## Objective:
Write out again, unaltered, the lines from the start through the line containing "sc = bpy.context.scene".

## Material:
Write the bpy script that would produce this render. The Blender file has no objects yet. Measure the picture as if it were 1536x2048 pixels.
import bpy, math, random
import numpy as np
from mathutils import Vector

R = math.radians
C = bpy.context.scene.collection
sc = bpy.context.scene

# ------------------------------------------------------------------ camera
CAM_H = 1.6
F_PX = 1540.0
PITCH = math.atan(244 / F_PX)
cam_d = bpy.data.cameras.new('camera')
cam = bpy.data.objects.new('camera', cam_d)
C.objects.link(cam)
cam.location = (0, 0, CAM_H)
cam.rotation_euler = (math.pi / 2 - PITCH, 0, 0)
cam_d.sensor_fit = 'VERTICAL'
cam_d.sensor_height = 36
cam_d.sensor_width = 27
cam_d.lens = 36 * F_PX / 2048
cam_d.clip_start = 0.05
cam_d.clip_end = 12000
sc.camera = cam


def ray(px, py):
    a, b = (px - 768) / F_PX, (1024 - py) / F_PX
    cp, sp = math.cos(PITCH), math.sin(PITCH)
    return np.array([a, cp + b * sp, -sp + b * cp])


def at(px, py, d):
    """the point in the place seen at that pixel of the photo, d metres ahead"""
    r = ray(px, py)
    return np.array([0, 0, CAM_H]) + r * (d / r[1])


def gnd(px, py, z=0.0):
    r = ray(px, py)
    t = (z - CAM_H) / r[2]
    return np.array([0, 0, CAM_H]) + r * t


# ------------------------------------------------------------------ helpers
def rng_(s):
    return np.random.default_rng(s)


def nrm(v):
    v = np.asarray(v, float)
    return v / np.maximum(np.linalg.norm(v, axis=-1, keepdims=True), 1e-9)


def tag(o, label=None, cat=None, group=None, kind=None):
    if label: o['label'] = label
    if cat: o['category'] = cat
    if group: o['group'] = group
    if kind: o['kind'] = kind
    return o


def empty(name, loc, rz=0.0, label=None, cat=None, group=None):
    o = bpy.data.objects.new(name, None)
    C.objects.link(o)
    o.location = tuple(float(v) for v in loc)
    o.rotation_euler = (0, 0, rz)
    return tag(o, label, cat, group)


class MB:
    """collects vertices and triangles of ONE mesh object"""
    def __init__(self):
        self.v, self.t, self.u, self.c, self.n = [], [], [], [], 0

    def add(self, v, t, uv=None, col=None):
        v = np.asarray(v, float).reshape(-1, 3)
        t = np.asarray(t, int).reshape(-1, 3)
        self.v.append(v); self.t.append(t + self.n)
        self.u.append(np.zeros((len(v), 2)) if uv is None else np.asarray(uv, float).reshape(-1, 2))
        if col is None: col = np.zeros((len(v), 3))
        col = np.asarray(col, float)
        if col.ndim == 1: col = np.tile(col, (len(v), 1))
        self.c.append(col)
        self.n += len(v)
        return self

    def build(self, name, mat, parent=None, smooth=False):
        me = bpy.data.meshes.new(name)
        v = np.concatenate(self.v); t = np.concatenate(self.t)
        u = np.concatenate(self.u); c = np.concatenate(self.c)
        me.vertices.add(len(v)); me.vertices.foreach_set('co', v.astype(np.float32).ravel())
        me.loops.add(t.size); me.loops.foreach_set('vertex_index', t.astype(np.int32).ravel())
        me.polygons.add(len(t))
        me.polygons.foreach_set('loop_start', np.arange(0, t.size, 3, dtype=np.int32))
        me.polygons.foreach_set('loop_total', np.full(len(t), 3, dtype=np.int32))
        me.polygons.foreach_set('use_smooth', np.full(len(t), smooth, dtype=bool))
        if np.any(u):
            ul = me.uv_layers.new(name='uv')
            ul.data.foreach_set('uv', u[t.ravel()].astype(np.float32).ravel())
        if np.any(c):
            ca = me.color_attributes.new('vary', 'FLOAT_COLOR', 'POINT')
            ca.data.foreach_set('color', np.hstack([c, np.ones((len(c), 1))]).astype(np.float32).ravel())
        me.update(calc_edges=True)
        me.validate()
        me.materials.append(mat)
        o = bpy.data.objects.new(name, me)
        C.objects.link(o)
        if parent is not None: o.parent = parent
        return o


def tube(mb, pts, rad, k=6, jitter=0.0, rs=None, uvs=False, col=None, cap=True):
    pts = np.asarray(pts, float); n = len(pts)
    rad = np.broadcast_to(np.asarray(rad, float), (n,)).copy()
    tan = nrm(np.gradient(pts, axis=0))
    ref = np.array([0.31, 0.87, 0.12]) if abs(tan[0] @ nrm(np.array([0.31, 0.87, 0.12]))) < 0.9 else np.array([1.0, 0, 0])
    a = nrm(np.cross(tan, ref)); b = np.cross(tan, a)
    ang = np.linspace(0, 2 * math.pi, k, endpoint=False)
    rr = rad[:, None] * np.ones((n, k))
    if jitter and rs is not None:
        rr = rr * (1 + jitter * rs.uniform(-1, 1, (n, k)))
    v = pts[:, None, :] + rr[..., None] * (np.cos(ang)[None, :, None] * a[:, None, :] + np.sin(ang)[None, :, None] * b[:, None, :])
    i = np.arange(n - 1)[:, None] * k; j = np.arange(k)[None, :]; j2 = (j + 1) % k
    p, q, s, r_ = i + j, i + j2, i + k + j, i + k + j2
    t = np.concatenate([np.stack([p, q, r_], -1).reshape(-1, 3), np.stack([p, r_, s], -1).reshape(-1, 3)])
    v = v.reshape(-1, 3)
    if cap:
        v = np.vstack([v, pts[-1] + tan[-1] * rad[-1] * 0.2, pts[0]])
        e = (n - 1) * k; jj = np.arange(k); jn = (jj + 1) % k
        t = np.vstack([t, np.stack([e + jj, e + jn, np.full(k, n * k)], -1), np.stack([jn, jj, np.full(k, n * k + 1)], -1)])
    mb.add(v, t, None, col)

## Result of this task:
Write the bpy script that would produce this render. The Blender file has no objects yet. Measure the picture as if it were 1536x2048 pixels.
import bpy, math, random
import numpy as np
from mathutils import Vector

R = math.radians
C = bpy.context.scene.collection
sc = bpy.context.scene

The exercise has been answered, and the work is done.